Speaking of dating, it's nonexistent for me unfortunately. I don't know if I've just given up on thinking I will actually find someone compatible to me or if I'm just frustrated with all the loser girls in this world. I know what I want and I'm not making any exceptions again. I sit at home and play video games 90% of my free time. It's what I do. It's what I enjoy. So I need to find someone that likes to do that also. Only our chances of meeting each other is in that 10% we both aren't sitting at home playing games. I'm sure Jason could come up with some kind of formula to calculate the odds of the two of us meeting. My guess is it's around 5%. But then there's the barrier I have with my shyness. Which actually does get on my nerves. I don't like being shy. I honestly don't know if it's me being shy or if it's something else. When I'm around most people I just don't have anything to say at all. I try to come up with something to say but nothing comes to mind. And the more I concentrate on trying to find something to talk about the more nervous I get which in return keeps me quiet. Some people I am very comfortable with and I can just be myself around. I don't consciously pick those people to be myself around. If I could pick, it would be everyone. So I don't know what the deal is with that.

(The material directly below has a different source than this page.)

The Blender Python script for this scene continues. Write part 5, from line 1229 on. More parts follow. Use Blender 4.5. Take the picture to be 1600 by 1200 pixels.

I'm also afraid that I'm incapable of loving again. I've destroyed my own heart in a preemptive strike against being hurt again. First the girl I thought I loved breaks my heart. Then I make the decision to give up the greatest love a person can experience in hopes it is for the best. I cried when my relationship ended way back in the day after high school. I never shed a tear until I realized I wasn't going to be in my daughters life anymore. I wept when I honestly thought it wasn't possible for me to. Now, however, I believe nothing will get me to cry emotionally again. The closest thing I can imagine is losing an immediate family member. Even then it would depend on how they died.
I also have something I've been wanting to get off my chest for a long time now. I've been in love with Crystal since the day we first met. I can't even remember how many years ago that was but I still remember that day as clear as if it were happening right now. I think she may have felt the same about me too but it doesn't matter now. Our paths have been intertwined together at all the wrong times. Either I was dating someone and she was single. Then I was single and she was dating someone. Then she has a baby. Then I get married. Then she gets married. Then I have a baby. So it just never worked out for us. Then just the other day she brings me to my senses. How can I love her? I don't even know her. Maybe I was just in love with the thought of her. Afterall, she is the closest I've met to the perfect woman. At least I think so.
But anyway, my mind has gone blank now. I think I'll just go back to the couch, controller in hand.